Consequently, very soon after the initial invasion, Woolsey shifted to supporting the 1st Airborne Division's drive along the coast toward Italy. She fired upon enemy lines of communication along the coast— particularly roads—and supported the liberation of Cannes on 24 August. The destroyer continued her operations along the Franco-Italian coast until late October. At that time, she headed for Naples for a visit before returning to Oran, where she arrived on 29 November. The warship was back off the southern coast of France in mid-December and resumed her interdiction duties until mid-January 1945. At that time, she bade farewell to the Mediterranean and the 8th Fleet. Following a brief tour of duty patrolling in the Azores, Woolsey returned to the United States, arriving in New York on 23 February.

 

After operating along the New England coast until late April and escorting a convoy to Great Britain in May, the warship returned home to receive a reinforced antiaircraft battery preparatory to her impending transfer to the war in the Pacific. Late in June, she steamed south to conduct refresher training out of Guantanamo Bay, Cuba. Completing that duty on 7 July, she transited the Panama Canal two days later and reported for duty with the Pacific Fleet. She stopped at San Diego, Calif., from 18 July to 3 August. A week later, while she was still at Pearl Harbor, Japan capitulated. Late in August, she escorted a convoy carrying occupation troops to Japan. She stopped at Sasebo until 26 September and then began a voyage during which she made a series of port visits—at Manila, Shanghai, Okinawa, and Saipan.

 

From the last-named place,  Woolsey got  underway on 3 November to return home.

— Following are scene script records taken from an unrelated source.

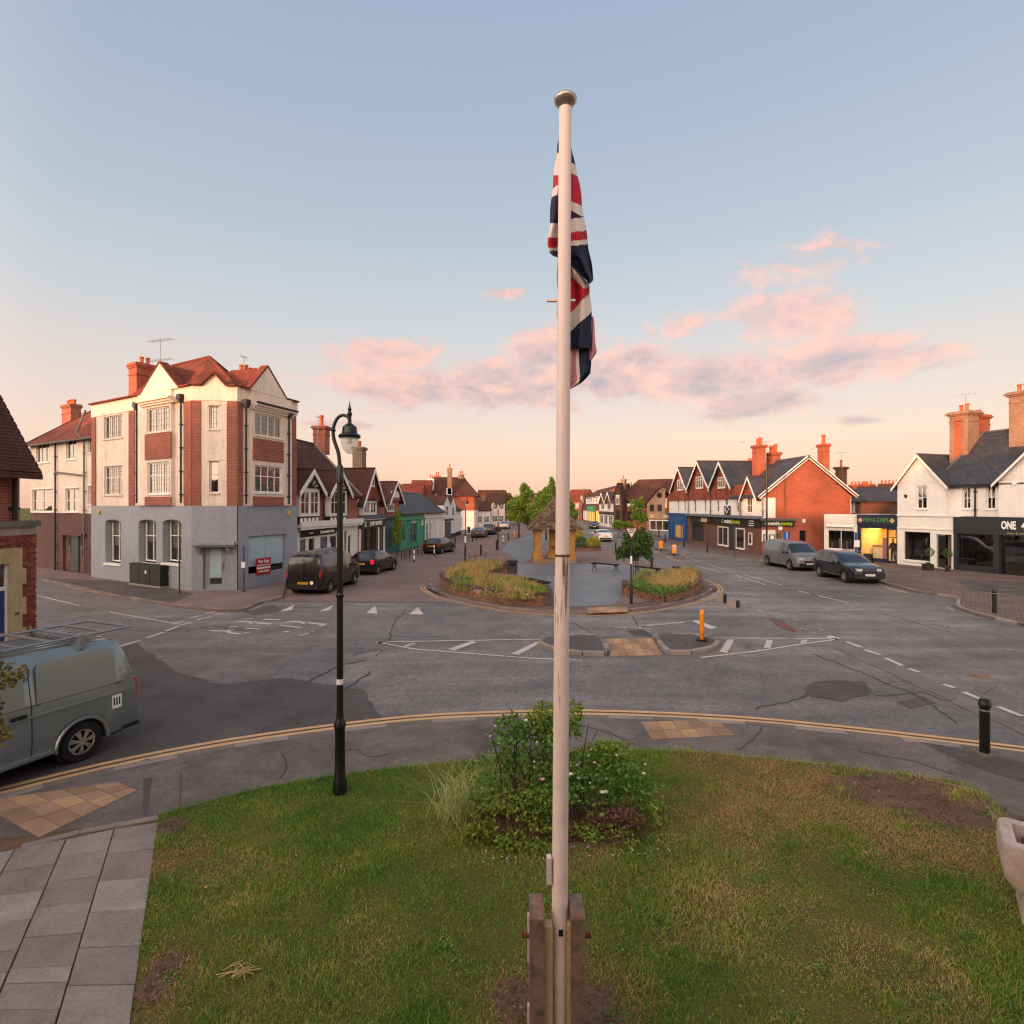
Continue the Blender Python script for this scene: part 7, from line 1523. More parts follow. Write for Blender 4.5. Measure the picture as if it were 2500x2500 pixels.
# the flag hangs limp behind the mast
cf = crop(1250, 180, 2.413)
def inpoly(x, y, P):
    c = False; n = len(P)
    for i in range(n):
        (x1, y1), (x2, y2) = P[i], P[(i + 1) % n]
        if (y1 > y) != (y2 > y) and x < (x2 - x1) * (y - y1) / (y2 - y1) + x1: c = not c
    return c
FLAG = thing('flag', 'limp red, white and blue flag hanging in folds behind the mast', 'flag', (bx, YP + .1, 5.2))
WH, RD = 'flag_white', 'flag_red'
PAT1 = [(WH, [(340, 520), (380, 545), (388, 606), (340, 585)]), (RD, [(330, 585), (390, 608), (414, 784), (330, 745)]), (WH, [(330, 745), (414, 782), (420, 846), (330, 798)]), (WH, [(330, 858), (428, 846), (444, 926), (330, 938)]), (RD, [(330, 938), (444, 924), (450, 976), (330, 990)]), (WH, [(330, 990), (450, 975), (456, 1003), (330, 1018)]),
        (WH, [(300, 470), (255, 470), (245, 600), (300, 600)]), (RD, [(240, 600), (300, 600), (300, 640), (262, 665), (238, 682)]), (WH, [(235, 682), (262, 662), (300, 640), (300, 700), (230, 732)]), (WH, [(215, 882), (300, 882), (300, 962), (212, 965)]), (RD, [(205, 965), (300, 965), (300, 1020), (205, 1027)]), (WH, [(205, 1027), (300, 1020), (300, 1046), (205, 1047)])]
PAT2 = [(WH, [(300, 1080), (345, 1125), (458, 1245), (428, 1270), (340, 1190), (300, 1150)]), (RD, [(300, 1150), (345, 1195), (425, 1270), (460, 1245), (462, 1285), (340, 1410), (300, 1440)]), (WH, [(300, 1450), (345, 1405), (464, 1286), (470, 1400), (345, 1518), (300, 1560)])]
PAT3 = [('flag_pink', [(300, 1560), (375, 1560), (382, 1870), (300, 1890)]), (WH, [(375, 1560), (395, 1560), (400, 1840), (382, 1870)])]
plain('flag_pink', '#c98a92', .8, .08, 6)
def cloth(name, rows, pat, dep, amp, fr_, ph, nx=26, default='flag_navy', ns=64, th_=.0):
    ys = [r[0] for r in rows]; v = []; 
    for j in range(ns + 1):
        y = ys[0] + (ys[-1] - ys[0]) * j / ns; xl = ip([(r[0], r[1]) for r in rows], y); xr = ip([(r[0], r[2]) for r in rows], y)
        for i in range(nx + 1):
            s_ = i / nx; x = xl + (xr - xl) * s_; k = min(1, (y - ys[0]) / 250 + .15)
            dd = dep + amp * k * math.sin(fr_ * s_ * 2 * math.pi + ph + y * .004) + amp * .4 * math.sin(3.1 * fr_ * s_ * math.pi + y * .011)
            px, py = cf(x + 2.5 * math.sin(y * .03 + i * .2), y); p = A(px, py, YP + dd); v.append((p - Vector(FLAG.location), x, y))
    me = bpy.data.meshes.new(name); fs = [(j * (nx + 1) + i, j * (nx + 1) + i + 1, (j + 1) * (nx + 1) + i + 1, (j + 1) * (nx + 1) + i) for j in range(ns) for i in range(nx)]
    me.from_pydata([tuple(a[0]) for a in v], [], fs); names = [default] + sorted({p[0] for p in pat})
    for n in names: me.materials.append(MATS[n])
    for k, f in enumerate(fs):
        x = sum(v[i][1] for i in f) / 4; y = sum(v[i][2] for i in f) / 4; mi = 0
        for nm, P in pat:
            if inpoly(x, y, P): mi = names.index(nm)
        me.polygons[k].material_index = mi; me.polygons[k].use_smooth = True
    o = bpy.data.objects.new(name, me); C.objects.link(o); o.parent = FLAG
    sm = o.modifiers.new('thickness', 'SOLIDIFY'); sm.thickness = .004
    return o
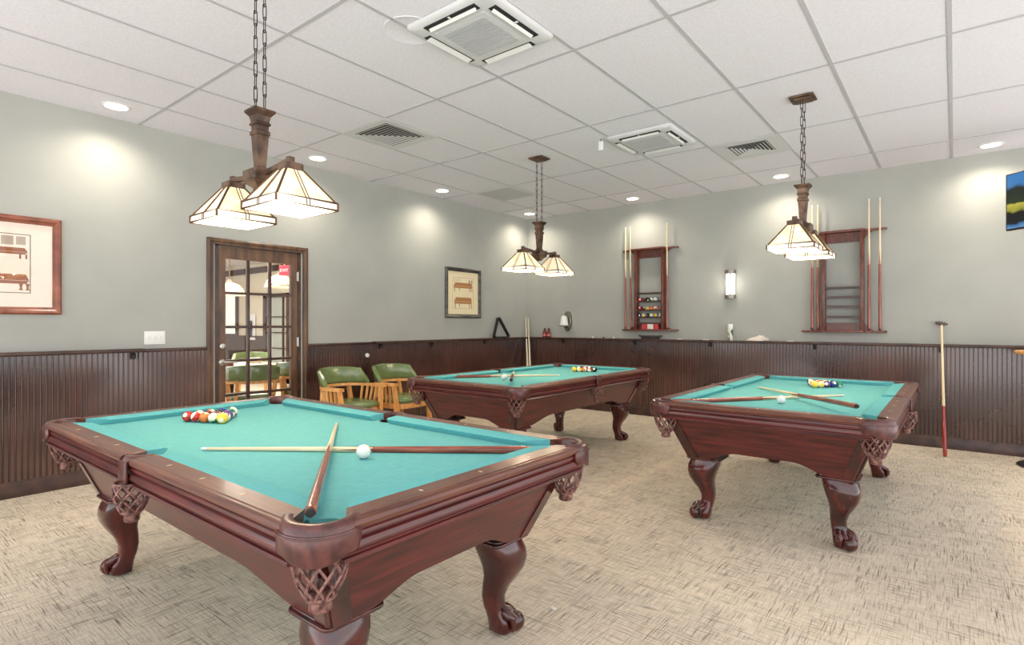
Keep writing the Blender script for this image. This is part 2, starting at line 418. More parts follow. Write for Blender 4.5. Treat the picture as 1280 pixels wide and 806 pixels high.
m.lathe([(.011, .01), (.011, .05)], (LX1, hy, .93), 12, rot)
m.tube([(LX1 + .05, hy - .012, .93), (LX1 + .052, hy + .02, .93), (LX1 + .052, hy + .08, .93), (LX1 + .05, hy + .125, .928)], [.010, .011, .009, .008], 10)
m.out('lever_handle', 'steel', leaf)
m = MB(); m.lathe([(.03, 0), (.03, .008), (.026, .014), (.014, .016)], (LX1, hy, 1.085), 20, rot); m.box(LX1 + .015, LX1 + .03, hy - .004, hy + .004, 1.068, 1.102)
m.out('deadbolt', 'steel', leaf)
for z in (.25, 1.11, 1.81):
    m = MB(); m.tube([(.006, lf1 + .004 + oy, z - .05), (.006, lf1 + .004 + oy, z + .05)], .008, 8); m.box(-.002, .003, lf1 - .012 + oy, lf1 + .02 + oy, z - .045, z + .045); m.out('hinge', 'steel', leaf)

# ------------------------------------------------------------------ lounge beyond the door
BY = -.8
m = MB(); m.box(-10, -.14, BY, BY + .1, 0, 2.72); m.box(-10, -9.9, FY, BY, 0, 2.72); struct(m.out('wall_beyond', 'wall_cream', smooth=0), 'cream wall of the lounge beyond the door', 'wall')
m = MB(); m.box(-9.9, -.14, BY - .06, BY, 2.5, 2.6); m.box(-9.9, -.14, BY - .03, BY, 2.6, 2.64); m.box(-9.9, -.14, BY - .02, BY, 0, .98); m.box(-9.9, -.14, BY - .05, BY, .98, 1.02)
struct(m.out('trim_9', 'darkwood', smooth=0), 'dark crown moulding and panelling in the lounge beyond the door', 'trim')

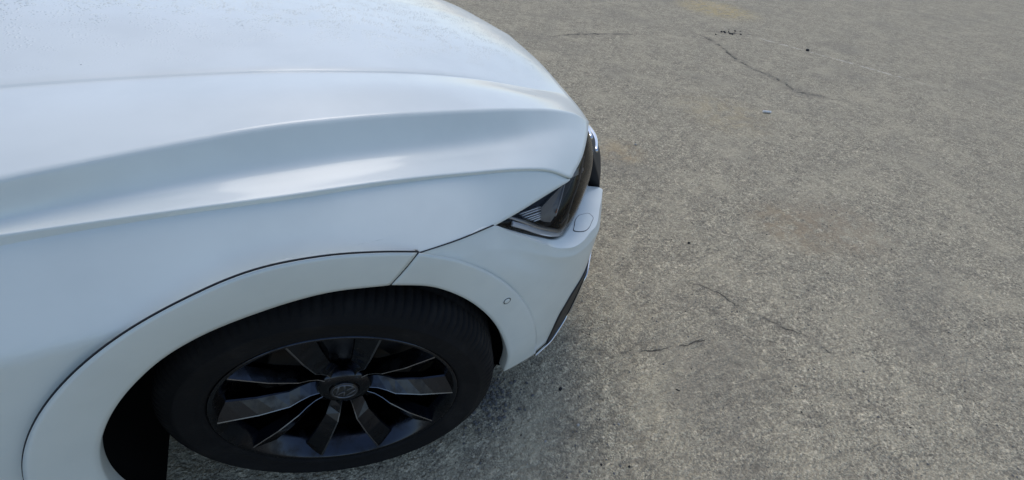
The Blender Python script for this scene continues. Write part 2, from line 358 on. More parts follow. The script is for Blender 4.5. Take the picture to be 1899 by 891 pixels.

After stops at Pearl Harbor and San Diego, the destroyer ended her brief interlude with the Pacific Fleet on 29 November when she retransited the Panama Canal. She arrived in Charleston, S.C., on 4 December and began preparations for inactivation. On 8 March 1946, the destroyer was placed in commission, in reserve. Eleven months later, on 6 February 1947, she was placed out of commission. Berthed with the Charleston Group, Atlantic Reserve Fleet, for 10 years, Woolsey was towed to Boston in late October of 1957. Her name was struck from the Navy list on 1 July 1971, and she was sold to Andy International, Inc., for scrapping on 29 May 1974.

 

Woolsey  (DD-437) earned seven battle stars during World War II.